Thursday, March 25, 2004

Nachos and Patriotism

Spanish Word of the Day: Nachos

Just got done with serving nachos for three hours at the Cesar Chavez festival at the school. I can still hear the dance music thrum through my window. My hands smell like combination processed cheese and flan.

I have been so irritated lately. I seriously need to destress. It all started when a history teacher told and encouraged students not to stand up during the Pledge of Allegiance. Now technically they have the "right" not to stand... as long as they sit silently, but as teachers, we're used to having students follow directions.

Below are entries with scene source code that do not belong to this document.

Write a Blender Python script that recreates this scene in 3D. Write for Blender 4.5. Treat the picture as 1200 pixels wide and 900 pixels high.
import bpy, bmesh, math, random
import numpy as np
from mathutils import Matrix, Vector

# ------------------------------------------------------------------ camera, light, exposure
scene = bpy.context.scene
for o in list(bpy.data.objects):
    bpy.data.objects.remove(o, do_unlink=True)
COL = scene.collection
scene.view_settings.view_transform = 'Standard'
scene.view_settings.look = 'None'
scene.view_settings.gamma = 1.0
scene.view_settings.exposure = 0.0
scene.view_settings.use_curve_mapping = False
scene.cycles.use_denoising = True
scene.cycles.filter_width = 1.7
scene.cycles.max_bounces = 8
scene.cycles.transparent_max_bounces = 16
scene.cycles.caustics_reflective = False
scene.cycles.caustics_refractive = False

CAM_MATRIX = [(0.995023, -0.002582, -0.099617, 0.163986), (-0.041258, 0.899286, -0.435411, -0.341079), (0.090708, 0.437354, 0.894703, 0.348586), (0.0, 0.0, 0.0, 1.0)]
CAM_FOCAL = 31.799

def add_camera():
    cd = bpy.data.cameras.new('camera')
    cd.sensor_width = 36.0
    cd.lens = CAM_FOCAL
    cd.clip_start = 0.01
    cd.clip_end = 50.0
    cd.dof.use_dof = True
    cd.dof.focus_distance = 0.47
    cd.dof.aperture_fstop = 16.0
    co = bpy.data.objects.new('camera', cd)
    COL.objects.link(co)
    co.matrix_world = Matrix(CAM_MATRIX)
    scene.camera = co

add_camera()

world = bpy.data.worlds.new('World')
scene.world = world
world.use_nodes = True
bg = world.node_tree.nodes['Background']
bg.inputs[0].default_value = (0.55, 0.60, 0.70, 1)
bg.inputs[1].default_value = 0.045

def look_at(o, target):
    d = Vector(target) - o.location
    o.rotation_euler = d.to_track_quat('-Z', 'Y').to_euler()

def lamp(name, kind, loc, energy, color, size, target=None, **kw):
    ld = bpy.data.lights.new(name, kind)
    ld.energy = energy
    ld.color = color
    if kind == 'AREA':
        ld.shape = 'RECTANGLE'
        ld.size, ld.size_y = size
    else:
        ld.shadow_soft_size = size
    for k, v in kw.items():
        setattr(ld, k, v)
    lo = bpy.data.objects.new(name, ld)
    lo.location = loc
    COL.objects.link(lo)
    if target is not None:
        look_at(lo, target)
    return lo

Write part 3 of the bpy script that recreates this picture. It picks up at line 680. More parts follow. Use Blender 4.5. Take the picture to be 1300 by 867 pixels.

So just because he was told he could, one of my students pushed my buttons and told me "Mr. ___ said I didn't have to stand." I asked to speak with the student outside. The student refused to leave my classroom until I had him threatened to have him bodily removed from class... that was the fifth time I told him.

Once outside he proceeded to argue with me, telling me in no uncertain terms that he didn't have to... his sole reasoning was because the other teacher told him he didn't have to. I told him his laziness was a personal insult to me, my father, and my family. I told him that he was here in the US to get a free public education and the flag is the embodiment of the ideals that support the public schools. The smirk on his face didn't falter when I told him that he could stay in my class if he could follow my directions. If he refused, then he would find himself elsewhere.

So I go back into class and he sits down immediately confabbing with his buddies about the whole thing and I begin to speak. "Despite popular opinion, schools are not democracies. They are monarchies... and I am the Queen of this Classroom. When I say open the window, you open the window. When I say open your notebooks, you open your notebooks. When I say stand, you stand."

"No." Jorge says loudly.

"You don't follow my directions, you receive a referral." So I sent him to ACE... then I went downstairs to the counseling center to talk to the SLO, (Spanish Liason Officer). She agrees with my side of the story and starts looking to see if we can write a truant letter on him and get his mom to sign a "you're a second semester senior and there's no hope that you're going to graduate so go away" slip.

Good News: Student should be gone.
Bad News: I don't have the authority to tell a student to stand up for the pledge.